Questions, dissent mark new stage in wireless sensing

Questions, dissent mark new stage in wireless sensing

The starry-eyed have given way to the hard-eyed at this year's Wireless Sensing Solutions Conference.

Questions from attendees, mainly systems integrators and software developers, are more pointed, more skeptical and more demanding than last year. Faced with extravagant promises about the benefits of sensors married to low-power wireless mesh networks, they want to know about security, management, interference, reliability and total cost of ownership.

A wireless sensor mesh project being studied for Ronald Reagan Airport in Washington, D.C., was outlined in one session by Srini Krishnamurthy, vice president of business development for Airbee Wireless. Every door in the airport could be outfitted with 900 MHz wireless sensors and automated locks, networked to a central point where rules could be set for when the door could be opened, by whom, by time of day, without the need for guards to be stationed.

But that simply raised more questions for Samuel Reed, an electrical engineer with Key Technologies, a Baltimore, Md., engineering design company that works with sensors and various kinds of wireless nets. "Can a terrorist walk in to the airport with a 900 MHz jammer and shut the whole place down?" he wonders.

Another attendee wanted to know how many products had actually shipped with the ZigBee Alliance's mesh networking software stack. "There are some prototype projects with 100 to 150 nodes," said William Craig, program manager for wireless communications at ZMD America. "But you can't point to a [ZigBee] thermostat today." He said ZigBee-based products will start to hit the market late in 2005.
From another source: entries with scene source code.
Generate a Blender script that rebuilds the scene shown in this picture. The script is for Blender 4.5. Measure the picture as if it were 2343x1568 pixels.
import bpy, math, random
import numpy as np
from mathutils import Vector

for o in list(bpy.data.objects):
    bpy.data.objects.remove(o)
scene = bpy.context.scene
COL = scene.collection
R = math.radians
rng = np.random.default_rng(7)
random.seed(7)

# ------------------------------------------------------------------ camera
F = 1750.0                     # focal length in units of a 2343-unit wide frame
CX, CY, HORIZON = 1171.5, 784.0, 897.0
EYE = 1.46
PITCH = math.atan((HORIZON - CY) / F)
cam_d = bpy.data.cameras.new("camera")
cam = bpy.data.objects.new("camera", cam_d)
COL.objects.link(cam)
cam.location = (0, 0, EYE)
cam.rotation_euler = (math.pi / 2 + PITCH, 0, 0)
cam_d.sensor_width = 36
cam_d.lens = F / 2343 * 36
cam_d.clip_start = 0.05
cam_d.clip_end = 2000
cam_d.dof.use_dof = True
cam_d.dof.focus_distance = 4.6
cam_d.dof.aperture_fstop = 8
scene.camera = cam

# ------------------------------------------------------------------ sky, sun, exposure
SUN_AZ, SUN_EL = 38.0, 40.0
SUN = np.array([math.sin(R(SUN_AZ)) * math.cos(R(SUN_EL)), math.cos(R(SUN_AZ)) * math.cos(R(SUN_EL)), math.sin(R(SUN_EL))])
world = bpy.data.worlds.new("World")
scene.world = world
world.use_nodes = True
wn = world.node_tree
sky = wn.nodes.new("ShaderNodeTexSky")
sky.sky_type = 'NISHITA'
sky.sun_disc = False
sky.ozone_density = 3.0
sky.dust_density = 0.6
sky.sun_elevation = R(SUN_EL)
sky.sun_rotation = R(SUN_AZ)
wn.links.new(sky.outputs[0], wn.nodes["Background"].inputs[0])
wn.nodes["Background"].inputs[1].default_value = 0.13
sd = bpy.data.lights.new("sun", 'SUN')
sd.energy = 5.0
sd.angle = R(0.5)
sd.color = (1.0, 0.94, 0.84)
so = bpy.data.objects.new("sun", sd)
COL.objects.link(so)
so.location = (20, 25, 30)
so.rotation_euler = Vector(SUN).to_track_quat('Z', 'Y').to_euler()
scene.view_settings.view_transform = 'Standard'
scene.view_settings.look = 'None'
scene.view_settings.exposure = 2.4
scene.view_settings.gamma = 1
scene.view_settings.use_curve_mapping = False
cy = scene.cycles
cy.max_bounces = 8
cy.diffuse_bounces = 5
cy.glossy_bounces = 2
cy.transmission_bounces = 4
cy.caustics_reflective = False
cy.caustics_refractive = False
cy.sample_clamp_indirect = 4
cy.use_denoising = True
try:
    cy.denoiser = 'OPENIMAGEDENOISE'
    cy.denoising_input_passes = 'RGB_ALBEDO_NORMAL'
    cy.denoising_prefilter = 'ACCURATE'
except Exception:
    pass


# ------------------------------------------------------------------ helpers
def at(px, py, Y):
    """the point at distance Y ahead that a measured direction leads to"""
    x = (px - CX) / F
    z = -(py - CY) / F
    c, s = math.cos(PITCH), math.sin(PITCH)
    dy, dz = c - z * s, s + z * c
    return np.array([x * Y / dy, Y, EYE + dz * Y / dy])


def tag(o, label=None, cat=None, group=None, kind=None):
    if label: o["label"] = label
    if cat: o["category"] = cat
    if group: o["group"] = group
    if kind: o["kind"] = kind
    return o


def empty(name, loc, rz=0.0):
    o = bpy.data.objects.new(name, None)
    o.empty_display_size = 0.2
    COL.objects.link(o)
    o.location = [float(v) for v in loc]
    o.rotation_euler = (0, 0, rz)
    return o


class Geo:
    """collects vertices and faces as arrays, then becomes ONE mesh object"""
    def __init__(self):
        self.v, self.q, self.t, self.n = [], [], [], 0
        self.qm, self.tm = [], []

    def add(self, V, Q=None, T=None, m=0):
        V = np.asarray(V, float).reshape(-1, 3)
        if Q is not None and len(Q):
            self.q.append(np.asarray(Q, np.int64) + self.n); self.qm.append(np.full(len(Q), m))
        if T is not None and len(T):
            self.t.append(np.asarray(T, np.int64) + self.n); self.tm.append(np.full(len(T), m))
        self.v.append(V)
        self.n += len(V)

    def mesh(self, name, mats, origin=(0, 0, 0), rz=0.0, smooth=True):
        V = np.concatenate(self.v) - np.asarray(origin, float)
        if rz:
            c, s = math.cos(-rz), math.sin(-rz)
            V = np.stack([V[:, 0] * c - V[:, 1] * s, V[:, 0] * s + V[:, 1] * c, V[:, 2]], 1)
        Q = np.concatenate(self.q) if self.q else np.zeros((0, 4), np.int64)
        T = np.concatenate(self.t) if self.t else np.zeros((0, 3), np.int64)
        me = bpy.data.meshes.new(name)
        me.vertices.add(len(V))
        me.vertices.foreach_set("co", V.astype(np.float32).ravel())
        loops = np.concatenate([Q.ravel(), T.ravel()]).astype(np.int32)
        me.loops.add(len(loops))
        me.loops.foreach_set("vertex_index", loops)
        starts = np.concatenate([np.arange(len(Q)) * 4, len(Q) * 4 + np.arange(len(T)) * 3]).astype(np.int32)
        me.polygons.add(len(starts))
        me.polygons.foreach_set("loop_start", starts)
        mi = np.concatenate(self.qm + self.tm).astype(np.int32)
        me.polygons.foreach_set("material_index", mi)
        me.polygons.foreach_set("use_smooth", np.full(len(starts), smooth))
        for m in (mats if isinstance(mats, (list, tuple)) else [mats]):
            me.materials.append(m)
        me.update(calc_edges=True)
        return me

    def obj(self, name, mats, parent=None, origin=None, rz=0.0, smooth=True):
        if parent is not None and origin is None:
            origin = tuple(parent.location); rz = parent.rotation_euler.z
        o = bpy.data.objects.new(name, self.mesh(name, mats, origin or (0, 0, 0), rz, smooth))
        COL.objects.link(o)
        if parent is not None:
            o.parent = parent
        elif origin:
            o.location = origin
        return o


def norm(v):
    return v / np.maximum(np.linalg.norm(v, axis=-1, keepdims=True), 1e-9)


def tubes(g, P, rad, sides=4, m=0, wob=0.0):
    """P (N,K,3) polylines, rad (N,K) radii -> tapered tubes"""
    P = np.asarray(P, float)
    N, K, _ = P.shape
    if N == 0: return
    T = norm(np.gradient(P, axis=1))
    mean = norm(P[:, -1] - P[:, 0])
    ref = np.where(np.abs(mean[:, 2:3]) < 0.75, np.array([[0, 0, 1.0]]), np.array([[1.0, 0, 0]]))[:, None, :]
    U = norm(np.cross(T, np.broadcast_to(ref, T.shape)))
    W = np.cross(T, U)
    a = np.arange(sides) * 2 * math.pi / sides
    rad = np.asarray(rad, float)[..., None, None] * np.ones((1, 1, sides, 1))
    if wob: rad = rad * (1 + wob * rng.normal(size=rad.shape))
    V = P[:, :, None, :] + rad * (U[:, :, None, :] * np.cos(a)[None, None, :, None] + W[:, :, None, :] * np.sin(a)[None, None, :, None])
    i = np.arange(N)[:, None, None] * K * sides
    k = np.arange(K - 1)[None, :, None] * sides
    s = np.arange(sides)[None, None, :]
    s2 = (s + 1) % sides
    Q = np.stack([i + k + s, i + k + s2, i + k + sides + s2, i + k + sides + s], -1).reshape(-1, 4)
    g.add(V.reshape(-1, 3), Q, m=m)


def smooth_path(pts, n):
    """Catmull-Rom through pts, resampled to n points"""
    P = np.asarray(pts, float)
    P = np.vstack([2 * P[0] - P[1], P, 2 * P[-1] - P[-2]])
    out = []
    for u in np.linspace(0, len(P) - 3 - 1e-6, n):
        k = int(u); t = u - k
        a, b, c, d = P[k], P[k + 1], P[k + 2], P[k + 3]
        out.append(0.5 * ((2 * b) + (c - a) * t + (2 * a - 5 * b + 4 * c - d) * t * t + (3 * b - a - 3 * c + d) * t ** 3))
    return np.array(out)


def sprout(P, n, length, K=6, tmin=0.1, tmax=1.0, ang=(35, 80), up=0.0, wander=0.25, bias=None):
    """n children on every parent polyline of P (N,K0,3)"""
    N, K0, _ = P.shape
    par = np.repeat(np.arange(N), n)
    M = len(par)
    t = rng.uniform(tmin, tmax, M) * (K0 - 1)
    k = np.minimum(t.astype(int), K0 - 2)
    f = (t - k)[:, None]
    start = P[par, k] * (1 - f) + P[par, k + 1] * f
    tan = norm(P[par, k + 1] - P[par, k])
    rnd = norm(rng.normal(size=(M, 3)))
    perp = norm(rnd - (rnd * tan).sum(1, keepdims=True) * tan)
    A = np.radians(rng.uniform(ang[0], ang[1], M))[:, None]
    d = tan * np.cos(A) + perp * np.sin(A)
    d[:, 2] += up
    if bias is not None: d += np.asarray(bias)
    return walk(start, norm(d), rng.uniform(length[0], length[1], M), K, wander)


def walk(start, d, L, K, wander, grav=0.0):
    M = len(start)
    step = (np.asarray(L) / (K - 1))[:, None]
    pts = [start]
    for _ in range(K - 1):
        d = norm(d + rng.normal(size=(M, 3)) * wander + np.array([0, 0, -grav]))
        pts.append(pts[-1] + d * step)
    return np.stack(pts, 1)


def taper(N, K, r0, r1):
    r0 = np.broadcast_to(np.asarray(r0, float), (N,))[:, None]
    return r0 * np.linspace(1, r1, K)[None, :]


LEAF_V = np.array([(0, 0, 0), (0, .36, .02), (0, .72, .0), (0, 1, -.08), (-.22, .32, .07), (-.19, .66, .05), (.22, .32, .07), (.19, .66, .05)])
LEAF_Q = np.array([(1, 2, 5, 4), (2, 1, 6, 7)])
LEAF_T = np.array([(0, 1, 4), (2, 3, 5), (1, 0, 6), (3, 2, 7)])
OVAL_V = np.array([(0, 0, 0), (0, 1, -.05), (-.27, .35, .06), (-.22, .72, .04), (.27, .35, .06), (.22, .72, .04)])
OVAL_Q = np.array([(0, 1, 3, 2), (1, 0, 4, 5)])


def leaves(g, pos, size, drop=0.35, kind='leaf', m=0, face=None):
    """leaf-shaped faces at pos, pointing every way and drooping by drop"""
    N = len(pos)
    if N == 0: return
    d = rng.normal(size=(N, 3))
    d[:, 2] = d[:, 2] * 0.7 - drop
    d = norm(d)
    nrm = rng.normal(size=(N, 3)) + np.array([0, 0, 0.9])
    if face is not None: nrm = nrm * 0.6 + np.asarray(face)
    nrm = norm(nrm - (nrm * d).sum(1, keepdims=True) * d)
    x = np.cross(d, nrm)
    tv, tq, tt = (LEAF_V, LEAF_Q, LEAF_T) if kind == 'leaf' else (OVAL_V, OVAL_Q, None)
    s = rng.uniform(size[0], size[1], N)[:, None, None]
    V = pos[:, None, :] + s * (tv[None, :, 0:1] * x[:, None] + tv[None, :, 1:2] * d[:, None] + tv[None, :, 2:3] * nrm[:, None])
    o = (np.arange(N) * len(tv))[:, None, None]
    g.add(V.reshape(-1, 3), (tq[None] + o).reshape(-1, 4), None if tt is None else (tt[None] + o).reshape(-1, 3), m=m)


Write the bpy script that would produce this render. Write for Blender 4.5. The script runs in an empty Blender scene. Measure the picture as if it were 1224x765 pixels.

Another questioner wanted to know whether large-scale wireless mesh nets could overwhelm the available RF spectrum. None of the speakers answered with an unqualified "No." They did point out that the ZigBee specification and the underlying IEEE 802.15.4 radio standard had various features to avoid collisions and find open channels; and that sensors could be set to transmit only occasionally, and when they do transmit send only small amounts of data.

At the same time, the fledging industry itself is facing dissension over the still emerging specifications. The IEEE 802.15.4 standard defines, in effect, the basic radio for a low-power wireless mesh, the media access control layer and the physical layer. The ZigBee Alliance, a group of start-ups, integrators and manufacturers, has crafted higher level specifications for security and networking, as well as a set of application level profiles, which are sort of like outlines for programmers.

But in several conference sessions, even vendors made it clear they were not wedded to Zigbee or even 802.15.4. "The most important thing is to come up with applications that work, to validate the [wireless sensing] technology," says Mark Goodman, director of sales, for Crossbow Technology, which offers the Smart Dust wireless sensors. "Sometimes that's [using] Zigbee and 802.14.5 and sometimes it's not."

"Today, most protocol stacks are proprietary [software] over 802.15.4 radios," says Bernd Grohmann, vice president of alliances for Zensys, a German company that has launched its own Z-Wave wireless mesh protocol through the Z-Wave Alliance. The company says over a hundred manufacturers, including Honeywell and Leviton, are incorporating Z-Wave into various products for home and building control applications.

And one group of enterprising Canadian engineers, Newtrax Technologies, showed up this year to promote a complete alternative to both Zigbee and 802.14.5: a frequency hopping spread spectrum radio, and a mesh software stack that extends even to the sensors themselves. Together, the Canadians say, the result is better range, greater resistance to interference, and higher reliability.

Key Technologies' Samuel Reed says he was impressed by the capabilities outlined for ZigBee networks. "But it's the Cadillac," he says. "For something simple, there are lots of other alternatives that are cheaper and simpler."

"If you're not doing a network, there are lots of alternatives out there," says Airbee's Krishnamurthy. "[But] if you're doing a network, then ZigBee is key."

Now all Krishnamurthy has to do is convince a whole lot of people like Reed.